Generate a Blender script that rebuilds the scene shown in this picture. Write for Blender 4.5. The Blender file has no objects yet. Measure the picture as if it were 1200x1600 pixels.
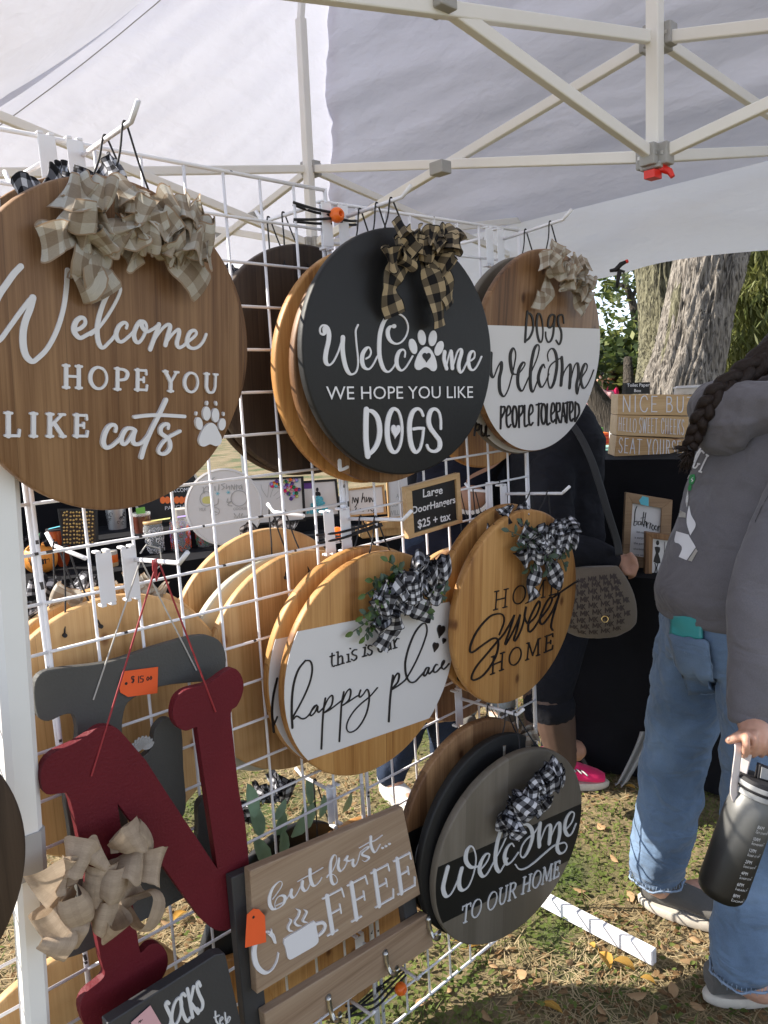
import bpy, bmesh, math, random
from mathutils import Vector, Matrix, noise as mnoise
random.seed(7)
SC = bpy.context.scene
COL = SC.collection
PI = math.pi
R = math.radians

# ---------------------------------------------------------------- camera, sky, sun, exposure
EYE = Vector((0.0, 0.0, 1.46))
PITCH, ROLL, FPX = 0.14766, -0.05895, 1216.7
_f = Vector((0, math.cos(PITCH), -math.sin(PITCH)))
_u0 = Vector((0, math.sin(PITCH), math.cos(PITCH)))
_x0 = Vector((1, 0, 0))
CX = _x0 * math.cos(ROLL) + _u0 * math.sin(ROLL)
CU = _u0 * math.cos(ROLL) - _x0 * math.sin(ROLL)
CF = _f
cam_data = bpy.data.cameras.new('camera')
cam = bpy.data.objects.new('camera', cam_data)
COL.objects.link(cam)
cam_data.sensor_fit = 'HORIZONTAL'
cam_data.sensor_width = 36.0
cam_data.lens = 36.0 * FPX / 1200.0
cam_data.clip_start = 0.02
cam_data.clip_end = 2000
m = Matrix((CX, CU, -CF)).transposed().to_4x4()
m.translation = EYE
cam.matrix_world = m
SC.camera = cam

SUN_DIR = Vector((-1.519, 0.164, 1.1)).normalized()     # towards the sun
sun_data = bpy.data.lights.new('sun', 'SUN')
sun = bpy.data.objects.new('sun', sun_data)
COL.objects.link(sun)
sun_data.energy = 5.0
sun_data.angle = R(0.53)
sun_data.color = (1.0, 0.93, 0.82)
sun.rotation_euler = SUN_DIR.to_track_quat('Z', 'Y').to_euler()
sun.location = (-8, 1, 8)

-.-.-

WHAT THE TASK ASKS >> Please repeat exactly the data above from its first line to the line that contains "R = math.radians", inclusive, and leave every picture out.

OUTPUT FOR THIS EXERCISE >>
Generate a Blender script that rebuilds the scene shown in this picture. Write for Blender 4.5. The Blender file has no objects yet. Measure the picture as if it were 1200x1600 pixels.
import bpy, bmesh, math, random
from mathutils import Vector, Matrix, noise as mnoise
random.seed(7)
SC = bpy.context.scene
COL = SC.collection
PI = math.pi
R = math.radians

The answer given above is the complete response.